Trotz großer Differenzen Gesprächskanal immer offen gehalten
In ihrer Amtszeit hätten sich „die politischen Systeme von Deutschland und Russland noch einmal weiter auseinander entwickelt“, bilanziert Merkel und findet dennoch anerkennende Worte: „Aber ich bin sehr froh, dass es trotz auch großer Differenzen immer gelungen ist, diesen Gesprächskanal offen zu halten.“
Auch Putin entlässt Merkel mit freundlichen Worten: „Wir werden in Zukunft sehr froh sein, die Bundeskanzlerin in Russland empfangen zu dürfen.
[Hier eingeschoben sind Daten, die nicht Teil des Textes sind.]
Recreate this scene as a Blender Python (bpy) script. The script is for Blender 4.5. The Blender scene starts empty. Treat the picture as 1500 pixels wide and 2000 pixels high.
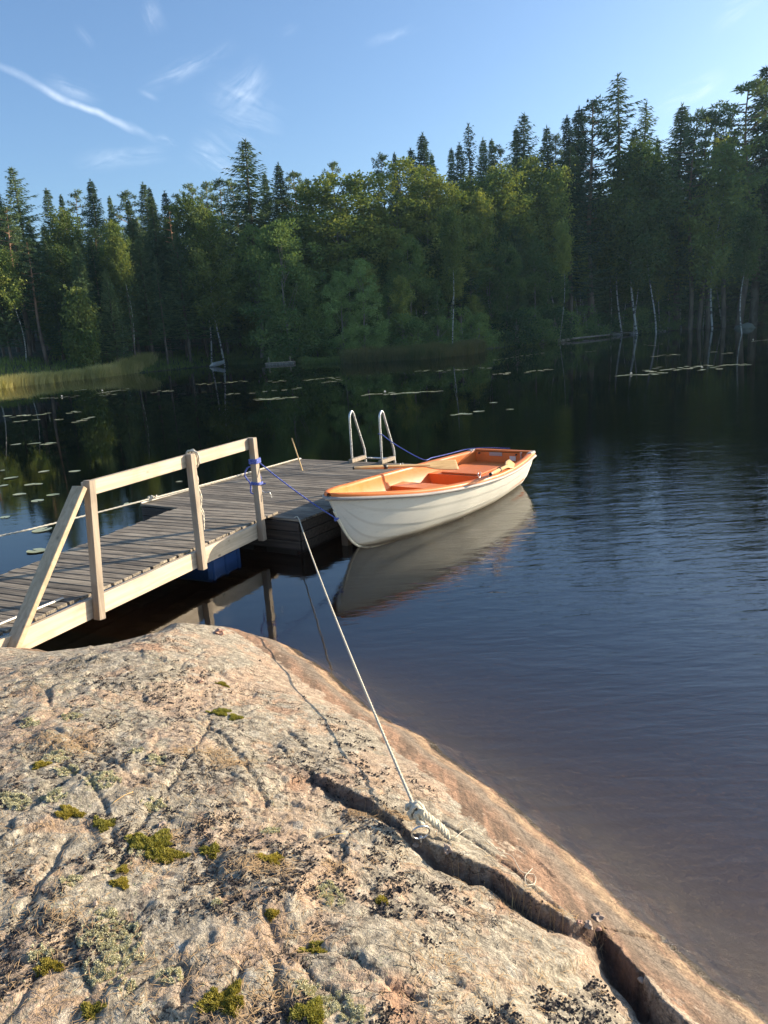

Wir haben großen Respekt vor ihrer Leistung.“ Merkel zähle „zu Recht zu den angesehensten Führungspersonen in Europa und international“. Beide seien zwar nicht immer einig gewesen, hätten aber „immer einen offenen und inhaltsreichen Dialog geführt“.
Anders als Merkel denkt Putin bisher nicht an einen Abschied aus dem Staatsamt. Nach mehr als 20 Jahren an der Macht kann er nach einer Verfassungsänderung im vergangenen Jahr im Fall seiner Wiederwahl 2024 und 2030 noch bis 2036 regieren.